At the end of August, the Absolute Germany Fund’s net assets stood at USD381m, and its cumulative return since launch in January 2004 was 91.69 per cent. Absolute Capital says it expects that the fund’s administrator, Fortis Prime Fund Solutions (IOM), will release the fund’s official NAV figure for September 30 concurrently with that of October 31 during the third week of November.

The fund will henceforth will be managed by Jens Peters and Antonio Porsia, replacing Stefan Heieck and Frank Siebrecht, who resigned from the company earlier this month citing personal reasons. Absolute Capital says Peters, a German national, has an excellent investment track record with its event-driven and Absolute India funds, while Porsia is the lead manager for the Absolute Large Cap and Absolute Return Europe funds.
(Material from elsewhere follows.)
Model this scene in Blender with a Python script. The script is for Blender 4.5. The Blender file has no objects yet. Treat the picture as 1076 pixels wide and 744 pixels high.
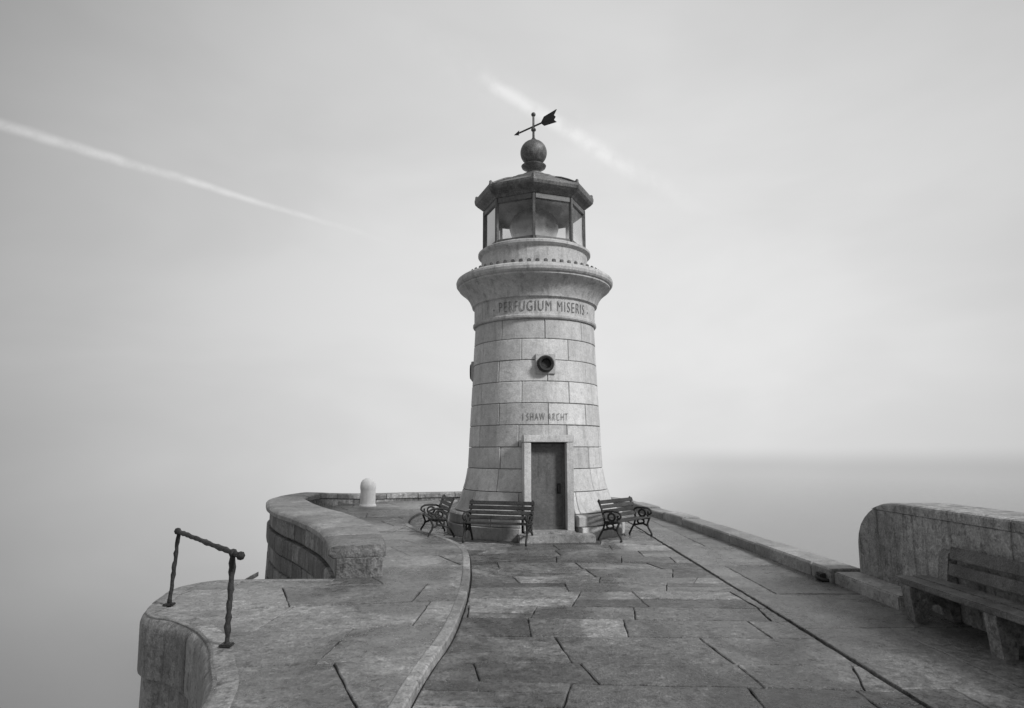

Both Peters and Porsia have in-depth knowledge and expertise in the German investment market and in particular the large cap sector, the firm says. Their focus will be on generating absolute performance with an investment bias toward German large cap stocks; realisable liquidity will remain a key investment criterion for the fund.

‘Despite recent events and the fund’s recent negative performance which was attributable in large part to the events following Mr. Homm’s resignation, the fund is on a solid footing and is well positioned to take advantage of favourable trading conditions resulting from the resurgent German economy through 2008,’ Absolute Capital says.

Chief executive Jonathan Treacher adds: ‘The events of the past five weeks have been tough on all of the company’s investors, including those invested in the Absolute Germany Fund. Though the fund was only very minimally invested in the illiquid positions, it was caught in the downdraft brought on by the sudden and unexpected resignation of Florian Homm.

‘We fully expect that the fund will recover from its recent negative performance and that investors who stay invested in the fund will be rewarded in the months ahead. I have full confidence in Jens Peters and Antonio Porsia, both of whom have proven themselves to be talented managers, and have performed admirably through this challenging period.’